Minha integral solidariedade às árvores condenadas. Minha solidariedade e minha compaixão. Por conta delas, se eu pudesse, sairia de noite, com uma motosserra na mão, cortando cada árvore doente e condenada, mais dia, menos dia, a cair, se espatifar pateticamente, num tombo em câmara lenta, empurrada pelo vento e pela chuva.

Minha solidariedade às vítimas das quedas das árvores que ameaçam a cidade inteira, desde que seja uma região arborizada, o que diminui muito o tamanho ameaçado da cidade, porque São Paulo tem uma área enorme onde as únicas plantas são de plástico e fingem uma natureza que não existe, fincadas em vasos de mentirinha, nas salas de visitas das casas sem quintal, sem espaço, sem verde de verdade, exceto a tinta na porta da frente.

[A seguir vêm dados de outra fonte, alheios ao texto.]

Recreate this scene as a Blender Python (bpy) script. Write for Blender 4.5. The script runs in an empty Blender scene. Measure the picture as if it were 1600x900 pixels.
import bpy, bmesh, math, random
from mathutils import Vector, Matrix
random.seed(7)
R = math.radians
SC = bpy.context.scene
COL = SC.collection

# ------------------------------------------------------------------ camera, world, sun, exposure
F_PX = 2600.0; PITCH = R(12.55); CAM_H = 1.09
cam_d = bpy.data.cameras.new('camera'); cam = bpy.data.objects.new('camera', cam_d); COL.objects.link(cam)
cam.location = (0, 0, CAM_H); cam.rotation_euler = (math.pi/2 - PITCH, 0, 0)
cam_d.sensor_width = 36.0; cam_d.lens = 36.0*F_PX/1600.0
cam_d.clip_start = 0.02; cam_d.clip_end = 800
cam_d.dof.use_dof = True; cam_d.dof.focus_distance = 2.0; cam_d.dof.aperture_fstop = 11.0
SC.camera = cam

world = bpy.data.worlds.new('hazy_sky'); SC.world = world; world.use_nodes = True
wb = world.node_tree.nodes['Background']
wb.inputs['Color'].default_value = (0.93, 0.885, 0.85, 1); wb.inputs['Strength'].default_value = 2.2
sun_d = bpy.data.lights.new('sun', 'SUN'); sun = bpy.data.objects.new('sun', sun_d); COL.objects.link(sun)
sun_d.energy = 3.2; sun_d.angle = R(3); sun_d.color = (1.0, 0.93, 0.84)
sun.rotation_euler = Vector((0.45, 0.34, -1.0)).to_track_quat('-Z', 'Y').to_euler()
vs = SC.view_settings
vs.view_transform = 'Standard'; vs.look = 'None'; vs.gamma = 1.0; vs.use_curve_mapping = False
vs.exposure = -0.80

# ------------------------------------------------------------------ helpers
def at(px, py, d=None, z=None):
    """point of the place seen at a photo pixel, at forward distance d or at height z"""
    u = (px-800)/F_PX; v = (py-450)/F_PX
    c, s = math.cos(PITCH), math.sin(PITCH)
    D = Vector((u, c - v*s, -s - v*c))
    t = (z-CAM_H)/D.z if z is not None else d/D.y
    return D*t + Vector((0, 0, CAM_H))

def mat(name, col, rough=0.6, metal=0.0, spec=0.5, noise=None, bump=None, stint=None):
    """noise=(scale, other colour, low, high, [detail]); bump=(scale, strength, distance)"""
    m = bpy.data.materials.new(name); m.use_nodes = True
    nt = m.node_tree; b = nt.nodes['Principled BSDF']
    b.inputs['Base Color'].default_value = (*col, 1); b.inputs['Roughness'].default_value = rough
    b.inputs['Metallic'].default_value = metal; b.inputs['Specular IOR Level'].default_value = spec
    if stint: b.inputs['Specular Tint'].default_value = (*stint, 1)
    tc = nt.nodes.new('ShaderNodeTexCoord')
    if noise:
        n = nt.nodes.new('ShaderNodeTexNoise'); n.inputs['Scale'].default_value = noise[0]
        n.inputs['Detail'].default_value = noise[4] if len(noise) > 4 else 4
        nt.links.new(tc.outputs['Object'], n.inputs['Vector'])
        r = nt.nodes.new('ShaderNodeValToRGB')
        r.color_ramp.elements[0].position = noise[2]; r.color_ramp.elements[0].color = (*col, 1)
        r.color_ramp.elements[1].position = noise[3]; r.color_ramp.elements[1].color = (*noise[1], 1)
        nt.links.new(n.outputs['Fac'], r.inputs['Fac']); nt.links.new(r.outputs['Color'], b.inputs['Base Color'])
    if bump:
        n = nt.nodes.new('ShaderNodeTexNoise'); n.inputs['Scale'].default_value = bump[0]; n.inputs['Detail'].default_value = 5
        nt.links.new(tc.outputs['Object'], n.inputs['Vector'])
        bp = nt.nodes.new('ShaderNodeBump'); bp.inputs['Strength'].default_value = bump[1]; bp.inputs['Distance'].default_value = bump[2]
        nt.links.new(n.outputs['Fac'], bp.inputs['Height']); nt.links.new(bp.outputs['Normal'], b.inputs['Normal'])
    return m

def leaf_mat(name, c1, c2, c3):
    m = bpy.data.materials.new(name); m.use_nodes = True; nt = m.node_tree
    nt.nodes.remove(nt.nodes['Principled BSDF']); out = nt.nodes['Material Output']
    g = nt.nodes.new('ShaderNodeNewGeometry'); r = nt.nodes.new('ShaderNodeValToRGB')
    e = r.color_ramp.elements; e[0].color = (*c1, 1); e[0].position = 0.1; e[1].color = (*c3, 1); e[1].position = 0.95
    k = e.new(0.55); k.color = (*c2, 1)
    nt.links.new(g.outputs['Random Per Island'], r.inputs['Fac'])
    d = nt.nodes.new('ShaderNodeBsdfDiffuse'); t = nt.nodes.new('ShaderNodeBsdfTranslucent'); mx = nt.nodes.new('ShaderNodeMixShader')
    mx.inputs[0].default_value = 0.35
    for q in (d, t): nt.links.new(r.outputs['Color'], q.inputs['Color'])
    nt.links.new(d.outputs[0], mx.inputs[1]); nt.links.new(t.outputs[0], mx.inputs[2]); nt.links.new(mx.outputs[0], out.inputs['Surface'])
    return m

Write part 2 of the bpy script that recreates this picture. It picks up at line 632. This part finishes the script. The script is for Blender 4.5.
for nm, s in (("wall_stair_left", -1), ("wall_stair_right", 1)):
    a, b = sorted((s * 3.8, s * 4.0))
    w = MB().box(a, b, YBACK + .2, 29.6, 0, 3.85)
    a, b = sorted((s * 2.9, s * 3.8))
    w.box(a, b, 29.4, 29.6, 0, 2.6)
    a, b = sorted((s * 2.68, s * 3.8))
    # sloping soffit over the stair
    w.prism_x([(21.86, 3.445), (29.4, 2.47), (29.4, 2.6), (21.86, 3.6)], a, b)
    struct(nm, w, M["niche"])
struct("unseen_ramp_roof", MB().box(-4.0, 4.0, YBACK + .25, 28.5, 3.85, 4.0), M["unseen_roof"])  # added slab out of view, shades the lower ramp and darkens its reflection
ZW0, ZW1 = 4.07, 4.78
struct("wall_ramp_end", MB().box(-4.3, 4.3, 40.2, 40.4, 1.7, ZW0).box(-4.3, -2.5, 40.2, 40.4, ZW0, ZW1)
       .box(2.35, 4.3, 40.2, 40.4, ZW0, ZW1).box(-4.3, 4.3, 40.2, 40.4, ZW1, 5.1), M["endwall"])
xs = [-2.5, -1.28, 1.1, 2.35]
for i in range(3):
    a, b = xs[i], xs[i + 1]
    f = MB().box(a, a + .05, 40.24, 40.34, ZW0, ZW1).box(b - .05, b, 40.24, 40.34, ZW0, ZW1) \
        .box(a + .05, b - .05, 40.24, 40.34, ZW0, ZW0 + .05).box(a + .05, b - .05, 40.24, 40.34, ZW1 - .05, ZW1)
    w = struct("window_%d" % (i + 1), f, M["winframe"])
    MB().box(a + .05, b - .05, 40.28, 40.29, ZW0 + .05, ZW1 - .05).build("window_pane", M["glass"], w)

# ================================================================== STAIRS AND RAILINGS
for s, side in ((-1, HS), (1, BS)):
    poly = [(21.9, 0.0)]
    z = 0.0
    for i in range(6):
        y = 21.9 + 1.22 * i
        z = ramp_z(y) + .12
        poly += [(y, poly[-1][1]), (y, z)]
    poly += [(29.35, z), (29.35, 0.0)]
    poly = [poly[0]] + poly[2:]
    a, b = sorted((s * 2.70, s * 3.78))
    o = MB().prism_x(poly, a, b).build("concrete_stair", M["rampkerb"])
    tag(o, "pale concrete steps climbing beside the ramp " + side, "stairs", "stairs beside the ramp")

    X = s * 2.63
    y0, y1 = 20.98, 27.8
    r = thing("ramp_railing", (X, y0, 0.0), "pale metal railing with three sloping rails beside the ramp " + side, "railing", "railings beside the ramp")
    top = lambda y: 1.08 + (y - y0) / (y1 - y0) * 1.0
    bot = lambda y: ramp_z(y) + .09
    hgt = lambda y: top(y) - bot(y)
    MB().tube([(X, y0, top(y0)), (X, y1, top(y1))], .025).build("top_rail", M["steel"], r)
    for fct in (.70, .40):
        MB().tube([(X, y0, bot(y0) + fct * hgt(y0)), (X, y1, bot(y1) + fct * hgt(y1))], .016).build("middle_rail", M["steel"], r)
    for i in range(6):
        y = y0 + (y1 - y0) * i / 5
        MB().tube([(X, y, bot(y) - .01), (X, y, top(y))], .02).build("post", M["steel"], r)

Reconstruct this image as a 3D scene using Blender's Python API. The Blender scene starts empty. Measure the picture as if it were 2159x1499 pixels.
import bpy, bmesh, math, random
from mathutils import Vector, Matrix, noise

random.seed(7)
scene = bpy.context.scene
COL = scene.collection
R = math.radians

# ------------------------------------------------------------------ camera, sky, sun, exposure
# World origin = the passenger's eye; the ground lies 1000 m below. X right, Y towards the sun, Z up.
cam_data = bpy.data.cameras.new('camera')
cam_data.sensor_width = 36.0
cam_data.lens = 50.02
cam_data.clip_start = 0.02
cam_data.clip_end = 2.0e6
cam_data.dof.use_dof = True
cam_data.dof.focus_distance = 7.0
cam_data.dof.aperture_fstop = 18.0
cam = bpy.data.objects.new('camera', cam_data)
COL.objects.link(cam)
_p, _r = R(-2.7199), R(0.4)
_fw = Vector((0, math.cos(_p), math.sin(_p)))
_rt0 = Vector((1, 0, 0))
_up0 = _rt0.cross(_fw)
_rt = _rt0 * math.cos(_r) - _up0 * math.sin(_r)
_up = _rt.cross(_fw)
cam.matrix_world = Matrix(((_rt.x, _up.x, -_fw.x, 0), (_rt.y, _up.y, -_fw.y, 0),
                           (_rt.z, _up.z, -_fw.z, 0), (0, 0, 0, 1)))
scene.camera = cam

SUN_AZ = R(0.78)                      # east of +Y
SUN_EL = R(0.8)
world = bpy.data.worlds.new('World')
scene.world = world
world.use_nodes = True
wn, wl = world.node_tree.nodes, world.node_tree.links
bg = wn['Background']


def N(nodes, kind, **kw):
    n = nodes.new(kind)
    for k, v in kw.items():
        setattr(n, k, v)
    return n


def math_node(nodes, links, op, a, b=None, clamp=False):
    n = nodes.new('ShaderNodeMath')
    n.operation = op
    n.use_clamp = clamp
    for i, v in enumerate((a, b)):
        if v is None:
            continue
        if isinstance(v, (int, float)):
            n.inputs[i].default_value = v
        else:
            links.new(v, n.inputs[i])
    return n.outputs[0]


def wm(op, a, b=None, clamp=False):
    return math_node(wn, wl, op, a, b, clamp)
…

Minha solidariedade para todos que gostam das árvores e que se entristecem ao vê-las ameaçadas de morte, na queda que pode chegar a qualquer momento, arrancando do solo um pedaço de sua história, a calma de sua sombra, e as lembranças de muito tempo atrás, quando as árvores eram moças e fortes e suas raízes ainda penetravam no solo, sem cupim, ou outra praga que lhes ameaçasse o futuro.

Minha solidariedade às praças de onde as árvores serão arrancadas antes de caírem e que se transformarão em enormes carecas, como as cabeças sem cabelo, brilhando a pedra dura sem a proteção das folhas das árvores que até ontem eram mais que piques de cachorro.

Minha solidariedade à poesia que perde espaço em cada árvore que cai e por isso a vida na metrópole fica mais dura e mais brutal, como a mancha nas calçadas queimadas pelo sol, tingindo de vermelho o sangue denso das vítimas que morrem e caem como as árvores.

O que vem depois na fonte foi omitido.